Por que quanto mais se avança no conhecimento e fé em Deus, maior é
a sensação de indignidade?
Quanto mais noção se tem, de modo bem existencial, do imenso Amor deste Deus que vive eternamente, e que tudo dá a vida, quanto mais nos abeiramos da poderosa e sublime e imensa santidade do nosso Deus, mais clara, evidente e iluminada fica a pobreza moral do sujeito, mesmo que não seja muita.
Uma pequena falta, no inicio do caminho, parece não ser nada. Mas, à medida que a Luz aumenta de intensidade, devido ao caminho cristão, e à aproximação "dessa luz imensa que é Deus" (irmã Lucia, Fátima, 1917), essa falta, essa imperfeição ganha contornos subjetivos (leitura e interpretação do sujeito) mais negros, mais visíveis, pois quanto maior é a aproximação do Amor, mais evidente se torna a gravidade do desamor.
Por isso, bem que diz Isaias: "Ai de mim, estou perdido! Com efeito, sou homem de lábios impuros, e vivo no meio de um povo de lábios impuros, e os meus olhos viram o Rei, Iahweh dos Exércitos" (Is 6,5).
Se é o Senhor o critério único, final, pleno, de avaliação das ações morais, pois bem, à medida que Ele se torna mais "próximo", mais clara fica a gravidade do desamor (gosto de substituir pecado por desamor). A nossa pequena ofensa, ingratidão, ganha pesos infinitos diante da infinita bondade e santidade de Deus.

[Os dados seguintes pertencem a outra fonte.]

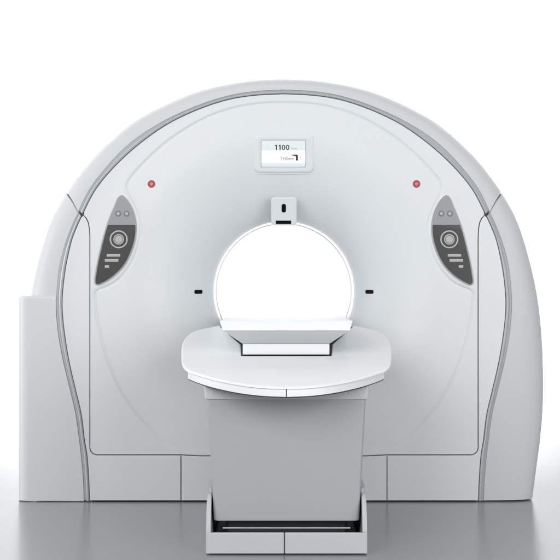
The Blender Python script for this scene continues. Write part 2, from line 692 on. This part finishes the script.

Lembram-se da parábola daquele homem que rezava no Templo, junto ao altar, agradecendo por ser justo e não como o resto dos homens, e outro estava na entrada pedindo perdão, pois nem ousava levantar os olhos? Bem sabem quem foi, segundo diz Jesus, justificado! Atendendo ao que agora foi dito, podemos interpretar de modo mais profundo, intimo, espiritual, esta parábola. O tal justo da parábola não fez aproximação a Deus, não se lhe descobriu, ou não se lhe tornou perceptível o seu pecado, por mais pequeno que seja. E por quê? Porque, quanto mais nos aproximamos de Deus, maior é a sensação de indignidade. E a realidade de Deus exige que esta sensação seja um facto, a ponto de se dizer:
"Sim, sou muito indigno; simplesmente nem tinha noção do quanto indigno sou, justamente porque não tinha noção do quanto Belo Sois; por isso, a Vossa Beleza inesgotável, fonte de qualquer beleza, reduz a um aborto moral o que, à partida, era uma coisa que nem se percebia.
Mas, seremos nós, para Vós, abortos morais? De facto, somos. Somos miséria, caducidade, contingência, à beira do nada. Mas, muda tudo de figura quando descobrimos, Senhor Deus, que na Pessoa do teu verbo abraçaste, amaste e assumiste em absoluto o que somos. Até chegaste ao cúmulo, Tu, que és a fonte de toda a santidade, de aceitares seres batizado no batismo de penitência de João Batista, afim de seres contado entre os pecadores. Ficou claro para nós o sentido desse batismo. Mas o teu batismo (mergulho) não ficou por aqui. Aceitastes, assumistes a morte; o Teu Verbo entrou na nossa morte, Ele que É autor e fonte de todo o existir, de toda a vida. Agora, até a nossa morte se tornou divina, pois ao sofrer e morrer, sei que sofro inserido em Ti, pois a nossa morte se tornou Vossa. Seja Vossa Senhor, a nossa noite.
Sem Vós NADA podemos fazer. Pena seja, Senhor Deus, que seja tão difícil nos recordarmos disto.
Mas Vós nos amais, não como deveríamos ser, mas como somos.
Faze-nos recordar hora a hora, minuto a minuto, esse Vosso amor por nós. Pois assim, tudo, dores, alegrias, cansaços, problemas, tudo será vivido como uma dádiva, e assim aquele paraíso original, por Vós desejado para nós, mas nunca possuído de fato, começará a acontecer na vida, e a nossa vida, cheia do Vosso Amor, será o mais belo jardim, regado pelo rio do Vosso Espírito.
Que pena, Senhor, que os homens não percebam que não é fábula, nem mito, nem coisa de gente fraca de mente, acreditar em Vós. Pois que, se existes necessariamente, criastes não por determinismo, mas por Suprema liberdade - criaste por Amor.
O teu apóstolo diz que És Amor. Pois o amor é entrega. Mas se o Teu Amor é sem medida, então que morra em nós qualquer ideia de um deus altivo, sentado no trono, distante, e cresça em nós a ideia de um Deus INFINITAMENTE POBRE, DADO, ENTREGUE, OFERECIDO, DESPOJADO, ESVAZIADO DE SI.